An autocratic government is what is ingrained in the Russian psyche. Probably works better in a country the size of Russia anyway. We just need it to be a capitalist autrocratic government.
Posted by: moocow   2004-09-13 2:36:28 PM  

#3  Let's not believe Putin's claims that this is happening in response to the Beslan attacks -- as the article itself notes it's simply the end-result of the process he started long ago, in his bid for dictatorship.

Lex, between dictatorship and disentegration I see no way for the Russian state to "succeed" by western standards. There perhaps once existed a way for a democratic united Russia -- but Putin has now extinguished that possibility, during his lifetime atleast.
Posted by: Aris Katsaris   2004-09-13 2:22:07 PM  

#2  Well..if this just doesn't prove my point. The Belsan massacre just created a monster that they cannot control. Nor can we.

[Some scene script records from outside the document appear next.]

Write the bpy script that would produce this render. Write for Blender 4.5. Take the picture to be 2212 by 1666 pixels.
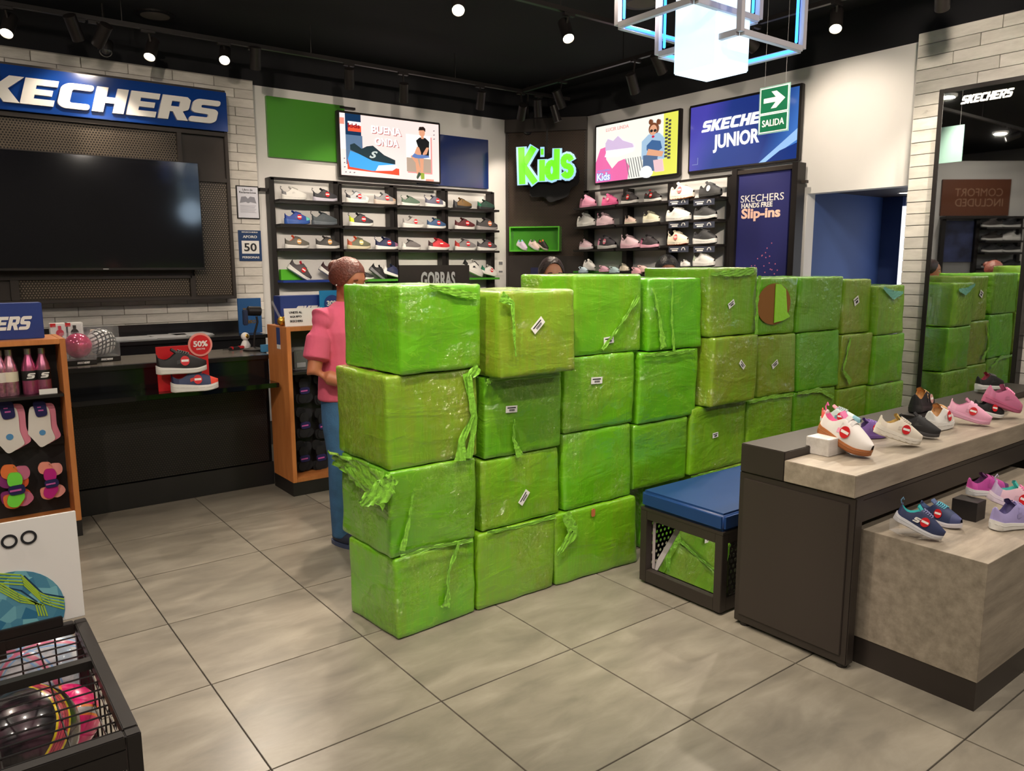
import bpy, bmesh, math, random
import numpy as np
from mathutils import Vector, Matrix, noise
for _o in list(bpy.data.objects): bpy.data.objects.remove(_o)
SC = bpy.context.scene
COL = SC.collection
PI = math.pi
# ------------------------------------------------------------------ camera
CAMH, FPX, CX, CY = 1.49, 1666.19, 1106.0, 833.0
PITCH, ROLL, YAW = math.radians(8.8207), math.radians(-0.16937), math.radians(52.6285)
FW = Vector((math.cos(PITCH)*math.cos(YAW), math.cos(PITCH)*math.sin(YAW), -math.sin(PITCH)))
_r = Vector((math.sin(YAW), -math.cos(YAW), 0)); _u = _r.cross(FW)
RT = math.cos(ROLL)*_r + math.sin(ROLL)*_u
UP = -math.sin(ROLL)*_r + math.cos(ROLL)*_u
cam_d = bpy.data.cameras.new('camera'); cam = bpy.data.objects.new('camera', cam_d); COL.objects.link(cam)
cam_d.sensor_width = 36; cam_d.lens = FPX*36/2212; cam_d.clip_start = .05; cam_d.clip_end = 60
m = Matrix((RT, UP, -FW)).transposed().to_4x4(); m.translation = (0, 0, CAMH); cam.matrix_world = m
SC.camera = cam
# ------------------------------------------------------------------ world, exposure
SC.view_settings.view_transform = 'Standard'; SC.view_settings.look = 'None'
SC.view_settings.gamma = 1; SC.view_settings.use_curve_mapping = False
SC.view_settings.exposure = 0.14
w = bpy.data.worlds.new('world'); SC.world = w; w.use_nodes = True
w.node_tree.nodes['Background'].inputs[0].default_value = (.80, .85, 1, 1)
w.node_tree.nodes['Background'].inputs[1].default_value = .12
LP = 1.0      # one factor for the power of every lamp
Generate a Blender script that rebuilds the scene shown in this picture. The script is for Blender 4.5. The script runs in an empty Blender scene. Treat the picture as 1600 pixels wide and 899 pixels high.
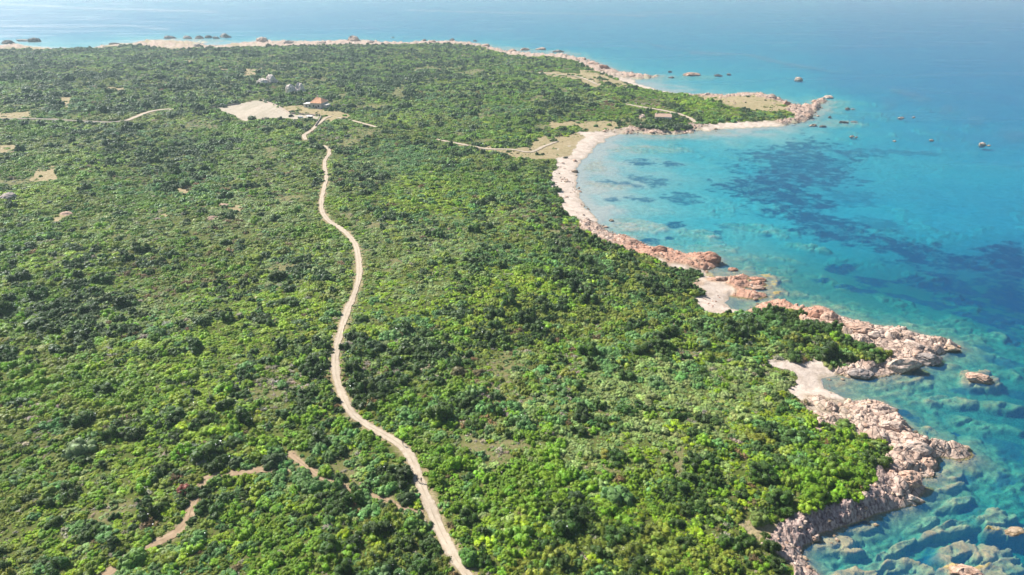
import bpy, bmesh, math, random
import numpy as np
from mathutils import Vector, Matrix, Euler

random.seed(7)
rng = np.random.default_rng(11)
sc = bpy.context.scene
COL = sc.collection
R = math.radians

# ------------------------------------------------------------------ camera
CAM_Z = 130.0
PITCH = R(24.8)
F = 1067.0                      # focal length in photo pixels (24 mm on 36 mm)
cam_data = bpy.data.cameras.new('camera')
cam_data.sensor_width = 36.0
cam_data.lens = 24.0
cam_data.clip_start = 1.0
cam_data.clip_end = 30000.0
cam = bpy.data.objects.new('camera', cam_data)
COL.objects.link(cam)
cam.location = (0, 0, CAM_Z)
cam.rotation_euler = (R(90) - PITCH, 0, 0)
sc.camera = cam

# ------------------------------------------------------------------ world, sun, exposure
SUN_EL = R(42)
SUN_DIR = Vector((-0.80, 0.52, 0)).normalized()      # where the sun stands, on the ground plane
world = bpy.data.worlds.new('World')
sc.world = world
world.use_nodes = True
wn = world.node_tree.nodes
wl = world.node_tree.links
wn.clear()
sky = wn.new('ShaderNodeTexSky')
sky.sky_type = 'NISHITA'
sky.sun_disc = False
sky.sun_elevation = SUN_EL
sky.sun_rotation = math.atan2(SUN_DIR.x, SUN_DIR.y)
sky.air_density = 1.0
sky.dust_density = 0.6
sky.ozone_density = 1.5
bg = wn.new('ShaderNodeBackground')
bg.inputs['Strength'].default_value = 0.058
wo = wn.new('ShaderNodeOutputWorld')
wl.new(sky.outputs[0], bg.inputs[0])
wl.new(bg.outputs[0], wo.inputs[0])

sun_data = bpy.data.lights.new('sun', 'SUN')
sun_data.energy = 5.0
sun_data.angle = R(0.5)
sun_data.color = (1.0, 0.94, 0.84)
sun = bpy.data.objects.new('sun', sun_data)
COL.objects.link(sun)
to_sun = Vector((SUN_DIR.x*math.cos(SUN_EL), SUN_DIR.y*math.cos(SUN_EL), math.sin(SUN_EL)))
sun.rotation_euler = to_sun.to_track_quat('Z', 'Y').to_euler()
sun.location = to_sun*400

sc.view_settings.view_transform = 'Standard'
sc.view_settings.look = 'None'
sc.view_settings.gamma = 1.0
sc.view_settings.use_curve_mapping = False
sc.view_settings.exposure = 1.03

sc.render.engine = 'CYCLES'
sc.cycles.use_denoising = True
sc.cycles.max_bounces = 5
sc.cycles.diffuse_bounces = 2
sc.cycles.glossy_bounces = 2
sc.cycles.transmission_bounces = 2
sc.cycles.transparent_max_bounces = 8
sc.cycles.volume_bounces = 0
sc.cycles.use_adaptive_sampling = True
sc.cycles.adaptive_threshold = 0.02
sc.cycles.caustics_reflective = False
sc.cycles.caustics_refractive = False
sc.cycles.sample_clamp_indirect = 4.0
sc.cycles.sample_clamp_direct = 6.0

# ------------------------------------------------------------------ numpy noise
def _hash(ix, iy, seed):
    h = (ix.astype(np.int64)*374761393 + iy.astype(np.int64)*668265263 + seed*1442695041) & 0xFFFFFFFF
    h = ((h ^ (h >> 13))*1274126177) & 0xFFFFFFFF
    h = (h ^ (h >> 16)) & 0xFFFFFFFF
    return h.astype(np.float64)/4294967295.0

def vnoise(x, y, seed=0):
    ix = np.floor(x); iy = np.floor(y)
    fx = x-ix; fy = y-iy
    fx = fx*fx*(3-2*fx); fy = fy*fy*(3-2*fy)
    a = _hash(ix, iy, seed); b = _hash(ix+1, iy, seed)
    c = _hash(ix, iy+1, seed); d = _hash(ix+1, iy+1, seed)
    return (a*(1-fx)+b*fx)*(1-fy)+(c*(1-fx)+d*fx)*fy

def fbm(x, y, scale, octv=4, seed=0):
    s = np.zeros_like(x); a = 0.5; tot = 0
    f = 1.0/scale
    for k in range(octv):
        s += a*vnoise(x*f+17.3*k, y*f-9.1*k, seed+k*31)
        tot += a; a *= 0.5; f *= 2.03
    return s/tot                                   # 0..1

def worley(x, y, scale, seed=0):
    x = x/scale; y = y/scale
    ix = np.floor(x); iy = np.floor(y)
    f1 = np.full_like(x, 9.0); f2 = np.full_like(x, 9.0); idv = np.zeros_like(x)
    for dx in (-1, 0, 1):
        for dy in (-1, 0, 1):
            cx = ix+dx; cy = iy+dy
            px = cx+_hash(cx, cy, seed)
            py = cy+_hash(cx, cy, seed+77)
            d = np.hypot(px-x, py-y)
            near = d < f1
            f2 = np.where(near, f1, np.minimum(f2, d))
            idv = np.where(near, _hash(cx, cy, seed+191), idv)
            f1 = np.where(near, d, f1)
    return f1, f2, idv

def smooth(a, b, x):
    t = np.clip((x-a)/(b-a), 0, 1)
    return t*t*(3-2*t)

# ------------------------------------------------------------------ photo rays (used only to survey where things stand)
SP, CP = math.sin(PITCH), math.cos(PITCH)
def ray(px, py):
    dx = (px-800.0)/F; dy = -(py-449.5)/F
    return dx, CP+dy*SP, -SP+dy*CP
def ground(px, py, z=0.0):
    x, y, w = ray(px, py)
    t = (z-CAM_Z)/w
    return x*t, y*t
def project(x, y, z):
    dz = z-CAM_Z
    depth = y*CP-dz*SP
    up = y*SP+dz*CP
    return 800+F*x/depth, 449.5-F*up/depth

# ------------------------------------------------------------------ survey data
# coast: pixel points, kind of shore: f flat far shore, b beach, r rock, c cliff
COAST = [
 (-420,80,'f'),(-200,77,'f'),(-60,73,'f'),(0,71,'f'),(22,69,'r'),(40,72,'f'),(80,76,'f'),(130,76,'f'),(160,73,'f'),(176,69,'f'),
 (212,67,'f'),(230,63,'f'),(262,63,'f'),(300,66,'f'),(322,71,'f'),(345,71,'f'),(370,68,'f'),(400,65,'r'),(450,66,'r'),(510,66,'r'),
 (555,63,'r'),(595,67,'r'),(640,68,'r'),(665,65,'r'),(700,66,'r'),(740,68,'r'),(775,76,'r'),(798,83,'r'),(835,85,'r'),(872,87,'r'),(880,85,'r'),
 (900,90,'r'),(922,96,'r'),(950,106,'r'),(970,114,'r'),(1000,118,'r'),(1028,119,'r'),(1010,123,'r'),(985,124,'b'),(1000,132,'b'),(1032,142,'b'),(1057,146,'b'),(1085,149,'r'),
 (1125,151,'r'),(1140,149,'r'),(1175,147,'r'),(1200,150,'r'),(1220,156,'r'),(1232,164,'r'),(1250,167,'r'),(1262,165,'r'),(1285,155,'r'),(1292,157,'r'),(1280,166,'r'),(1272,177,'r'),
 (1266,187,'r'),(1225,196,'b'),(1175,200,'b'),(1125,201,'b'),(1110,205,'b'),(1090,203,'r'),(1072,209,'r'),(1037,210,'r'),(995,209,'r'),(970,209,'b'),
 (950,217,'b'),(935,227,'b'),(922,240,'b'),(907,252,'b'),(900,265,'b'),(902,280,'b'),(900,290,'b'),(905,305,'b'),(915,322,'b'),
 (925,337,'b'),(936,350,'r'),(947,362,'r'),(966,368,'r'),(985,372,'r'),(1000,380,'r'),(1010,385,'r'),(1040,387,'r'),(1060,394,'r'),(1075,397,'r'),
 (1107,396,'r'),(1127,405,'r'),(1122,416,'r'),(1108,423,'b'),(1106,432,'b'),(1120,436,'r'),(1150,432,'r'),(1166,429,'r'),(1172,434,'r'),(1150,441,'r'),
 (1190,440,'r'),(1200,446,'r'),(1185,451,'r'),(1160,452,'r'),(1195,459,'r'),(1196,465,'r'),(1172,468,'r'),(1140,464,'b'),(1133,474,'b'),(1142,483,'b'),(1165,486,'r'),
 (1192,473,'r'),(1212,468,'r'),(1228,475,'r'),(1250,483,'r'),(1272,479,'r'),(1296,484,'r'),(1311,496,'r'),(1340,501,'r'),(1370,510,'r'),(1395,513,'r'),
 (1425,520,'r'),(1445,526,'r'),(1480,532,'r'),(1501,542,'r'),(1476,552,'r'),(1461,566,'r'),(1425,580,'r'),(1395,586,'r'),(1350,592,'r'),
 (1312,587,'b'),(1285,592,'b'),(1284,607,'b'),(1300,613,'b'),(1318,622,'r'),(1334,630,'r'),(1360,626,'r'),(1385,631,'r'),(1406,641,'r'),(1402,652,'r'),
 (1416,660,'r'),(1424,672,'r'),(1433,685,'r'),(1450,688,'r'),(1482,692,'r'),(1508,700,'r'),(1521,712,'r'),(1500,719,'r'),(1472,718,'r'),(1460,727,'r'),
 (1460,746,'r'),(1437,747,'r'),(1447,764,'r'),(1430,785,'r'),(1404,798,'c'),(1371,806,'c'),(1340,820,'c'),(1300,830,'c'),(1276,836,'c'),
 (1278,844,'c'),(1255,854,'c'),(1252,866,'r'),(1261,882,'r'),(1280,899,'r'),(1305,935,'r'),(1330,1010,'r'),(1400,1250,'r'),(1200,1700,'r'),
]
coast_xy = np.array([ground(a, b) for a, b, _ in COAST])
coast_t = [c for _, _, c in COAST]
# close the land far out of the picture to the west and south
closing = np.array([(200.0, 20.0), (200.0, -400.0), (-6000.0, -400.0), (-6000.0, coast_xy[0, 1])])
land_poly = np.vstack([coast_xy, closing])

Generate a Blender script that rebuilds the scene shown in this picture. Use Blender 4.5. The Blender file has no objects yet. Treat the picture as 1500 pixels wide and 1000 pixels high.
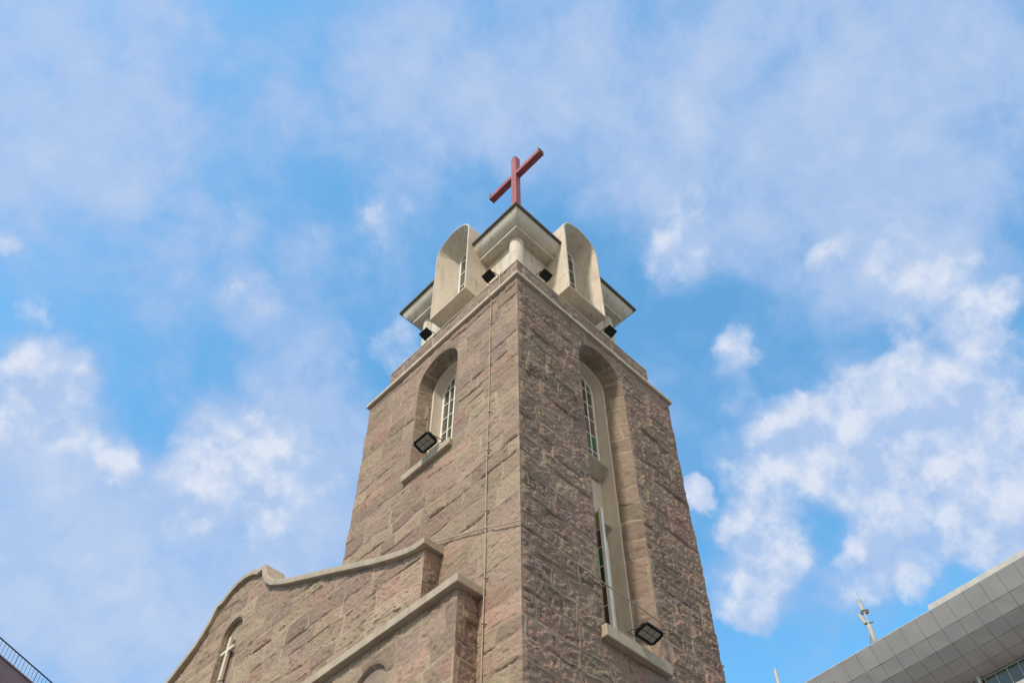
import bpy, bmesh, math, random
import numpy as np
from mathutils import Vector, Matrix

R = math.radians
scene = bpy.context.scene

# ------------------------------------------------------------------ camera
W = 4.5                      # width of the square tower in metres
CAM = Vector((-6.43995, -6.43860, 1.6))
FPX, PITCH, YAW, ROLL, SHIFT = 1331.4, 0.8481, 0.7978, -0.0048, 151.9
cy, sy, cp, sp = math.cos(YAW), math.sin(YAW), math.cos(PITCH), math.sin(PITCH)
fw = Vector((cy * cp, sy * cp, sp))
rt = Vector((sy, -cy, 0))
up = rt.cross(fw)
c, s = math.cos(ROLL), math.sin(ROLL)
rt, up = c * rt + s * up, -s * rt + c * up
cam_d = bpy.data.cameras.new('camera')
cam = bpy.data.objects.new('camera', cam_d)
scene.collection.objects.link(cam)
m = Matrix((rt, up, -fw)).transposed().to_4x4()
m.translation = CAM
cam.matrix_world = m
cam_d.sensor_width = 36
cam_d.lens = FPX / 1500 * 36
cam_d.shift_y = SHIFT / 1500
cam_d.clip_end = 6000
scene.camera = cam

# ------------------------------------------------------------------ light
SUN_AZ, SUN_EL = 192.0, 47.0          # degrees, azimuth from +X to +Y, where the sun stands
scene.view_settings.view_transform = 'Standard'
scene.view_settings.look = 'None'
scene.view_settings.exposure = 0.6
scene.view_settings.gamma = 1
sun_d = bpy.data.lights.new('sun', 'SUN')
sun_d.energy = 2.5
sun_d.angle = R(4.5)
sun_d.color = (1.0, 0.90, 0.76)
sun = bpy.data.objects.new('sun', sun_d)
scene.collection.objects.link(sun)
sv = Vector((math.cos(R(SUN_AZ)) * math.cos(R(SUN_EL)), math.sin(R(SUN_AZ)) * math.cos(R(SUN_EL)), math.sin(R(SUN_EL))))
sun.rotation_euler = sv.to_track_quat('Z', 'Y').to_euler()
sun.location = (-20, -10, 40)

# cloud masses of that day: azimuth, elevation, radius (degrees), density
CLOUDS = [
    (103.4, 59.7, 10.5, 0.94), (98.1, 54.8, 8.2, 0.77), (92.3, 54.1, 5.7, 0.42), (60, 72.8, 8, 0.42), (97.2, 63.3, 6.9, 0.42), (95, 58, 5.2, 0.34), 
    (74.5, 69.5, 6.5, 0.51), (88.5, 57.9, 3.4, 0.3), (79, 57.8, 3.1, 0.42), (84.9, 58.6, 2, 0.34), (61.1, 61.8, 3.3, 0.42), (70, 58.7, 2.4, 0.34), 
    (65.8, 58.4, 1.7, 0.3), (93.3, 49.8, 1, 0.51), (96, 52.1, 1.6, 0.42), (94.5, 55.4, 2.8, 0.34), (57.2, 70, 7.2, 0.34), (49.3, 72.5, 7.6, 0.42), 
    (42.2, 68.1, 4.2, 0.26), (64.9, 66.2, 4.8, 0.26), (28.9, 68.4, 8.8, 0.77), (11.5, 67.9, 12.9, 0.85), (2.2, 60.9, 12.6, 0.85), (-8.5, 58.4, 9, 0.77), 
    (22.2, 63.4, 6.9, 0.51), (12.7, 59.1, 5.7, 0.59), (5, 55, 6, 0.68), (23.5, 60.3, 3.3, 0.59), (26.3, 58.2, 2.8, 0.59), (21, 57.6, 2.7, 0.34), 
    (7.7, 52.9, 4.6, 0.68), (3.1, 50.1, 4.4, 0.68), (-0.2, 48.5, 2.8, 0.51), (8.9, 54.7, 3.1, 0.51), (22.8, 51.9, 2.2, 0.68), (23, 48.9, 1.9, 0.51), 
    (14.9, 53.5, 2.7, 0.26), (12.8, 46.2, 3.9, 0.94), (16.3, 46.4, 2.6, 0.77), (20, 46, 3.2, 0.85), (22.5, 44.5, 3.8, 0.77), (19.4, 43.7, 3.2, 0.51), 
    (10.2, 46.6, 3.1, 0.77), (3.6, 47.5, 2.9, 0.59), (4.5, 45.2, 3.4, 0.59), (10.6, 42.8, 2, 0.77), (7.4, 42, 4.9, 0.85), (10.9, 39.9, 5.9, 0.85), 
    (17.8, 40.3, 3.1, 0.77), (14.8, 42, 3.1, 0.68), (8.6, 37.4, 4.3, 0.77), (19.5, 37.8, 3.1, 0.68), (17, 38, 3.1, 0.51), (14.7, 38.6, 3.5, 0.51), 
    (29.2, 44.8, 1.6, 1.02), (25.4, 41.6, 3.3, 0.77), (25.7, 39.1, 2.7, 0.68), (29.5, 38.9, 2.2, 0.51), (27.5, 37, 2.2, 0.85), (23.2, 41.6, 1.4, 0.34), 
    (26.4, 46.7, 1.1, 0.51), (15.1, 35.9, 2, 0.42), (18.4, 35.1, 2, 0.42), (22.5, 34.4, 1.6, 0.34), (86.5, 45.5, 3.2, 1.02), (85, 46.3, 2, 0.68), 
    (85.8, 42.5, 5.3, 0.77), (82.5, 42.9, 4.5, 0.68), (79, 43.2, 2.3, 0.59), (89.3, 48, 2.4, 0.34), (80.7, 41, 4, 0.42), (72.6, 54.2, 2.7, 0.59), 
    (69, 52.9, 3.9, 0.59), (65.4, 50.9, 4.5, 0.59), (70.7, 44.7, 4.1, 1.02), (68.5, 43.4, 6, 0.77), (64.6, 45.4, 5.6, 0.68), (61.4, 42.9, 5.6, 0.77), 
    (72.7, 41.6, 3.2, 0.51), (57.5, 54.6, 2.3, 0.77), (77.4, 48.1, 1.6, 0.42), (73.9, 47.3, 2.1, 0.26), (76, 36.2, 11.4, 1.1), (78.2, 31.6, 10.8, 1.1), 
    (68.7, 35.9, 10.4, 0.94), (65.2, 40.6, 7.6, 0.85), (75.6, 40, 5.1, 0.51), (82.7, 38.6, 7.7, 0.77), (86, 49, 5.9, 0.34), (86.2, 62.3, 7.4, 0.42), 
    (74.4, 61.2, 6.8, 0.3), (74.3, 56.9, 6.4, 0.26), (60.5, 57.2, 6.2, 0.3), (50.5, 65.3, 6.5, 0.26), (59, 66.8, 6.4, 0.34), (82.1, 52.8, 6.1, 0.26), 
    (31.9, 51.7, 5.1, 0.21), (29.4, 48.8, 5.1, 0.21), (15.3, 50.9, 4.2, 0.21), (23.6, 36.7, 5.3, 0.26), (58, 48.5, 3.4, 0.51), (67.1, 48.9, 6.6, 0.51), 
    (81, 37.5, 4.8, 0.51), (61.6, 47.6, 4.5, 0.42), (72, 49.6, 2.2, 0.26), ]

CUMULUS = [
    (22.8, 51.9, 2.1, 0.9), (23, 48.9, 1.8, 0.6), (12.8, 46.2, 3.5, 1.2), (16.3, 46.4, 2.5, 1), (20, 46, 3, 1.1), (22.5, 44.5, 3.5, 1), 
    (19.4, 43.7, 2.7, 0.7), (10.2, 46.6, 2.8, 1), (3.6, 47.5, 2.7, 0.8), (4.5, 45.2, 3.1, 0.8), (10.6, 42.8, 1.9, 1.1), (7.4, 42, 4.6, 1.1), 
    (10.9, 39.9, 5.5, 1.2), (17.8, 40.3, 2.9, 1.1), (14.8, 42, 2.9, 1), (8.6, 37.4, 3.9, 1), (19.5, 37.8, 2.7, 0.8), (29.2, 44.8, 1.6, 1.8), 
    (25.4, 41.6, 3, 1), (25.7, 39.1, 2.3, 0.8), (29.5, 38.9, 1.9, 0.7), (27.5, 37, 2.2, 1.2), (86.5, 45.5, 2.9, 1.1), (84, 45.8, 1.7, 0.8), 
    (85.8, 42.5, 3.3, 0.6), (82.5, 42.9, 2.5, 0.5), (79, 43.2, 2.1, 0.7), (70.7, 44.7, 4.6, 0.95), (68.5, 43.4, 4.2, 0.8), (63.9, 45.1, 3.3, 0.7), 
    (57.5, 54.6, 2.2, 0.75), (23.6, 60.7, 3.2, 0.35), (26.2, 58.4, 2.8, 0.7), (20.8, 58, 1.8, 0.5), (6.6, 53.4, 2.6, 0.8), (3, 50.9, 2.5, 0.7), 
    (6.6, 49.7, 2.6, 0.7), (11.2, 55.5, 1.8, 0.6), (0.4, 47.8, 2, 0.7), (79, 57.8, 2.2, 0.3), (61.5, 61.7, 2.6, 0.35), (70.2, 58.9, 1.8, 0.3), 
    (93.3, 49.8, 1.1, 0.55), (72.8, 54.6, 2.8, 0.4), (15.1, 35.9, 1.9, 0.7), (16.6, 38.7, 2.6, 0.6), (19.8, 47.7, 1.8, 0.4), (68.1, 48.2, 2.8, 0.5), 
    (72.7, 41.6, 2.3, 0.5), (90.7, 47.6, 1.2, 0.5), ]



def node(nt, kind, **kw):
    n = nt.nodes.new(kind)
    for k, v in kw.items():
        if k.startswith('i_'):
            key = k[2:]
            n.inputs[int(key) if key.isdigit() else key.replace('_', ' ')].default_value = v
        else:
            setattr(n, k, v)
    return n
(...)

Good? Bad? Doesn't matter. It's a fact.
Posted by: feeling bitchy   2004-09-13 2:12:18 PM  

#1  Most of Russia's regional governors are thuggish bandits who are no more friends of democracy than the clownish autocrats ruling ex-FSU states like Aliyev and other Central Asian overlords. Typically, in Ekat or other siberian regions, the governor and his posse own a controlling stake in the major cash-generating industries of the region, dominate the courts, and muzzle or kill off critical voices in the media. There's no "democracy" to preserve there, just a power struggle between the distant boyars and the tsar in Moscow.

Russia's failing, folks. Pakistan with white faces and black shirts. FSB's thieves and their machincations in Iran are nearly as dangerous to our interests as the ISI. We need to help the Russian state succeed because if it fails, we're screwed.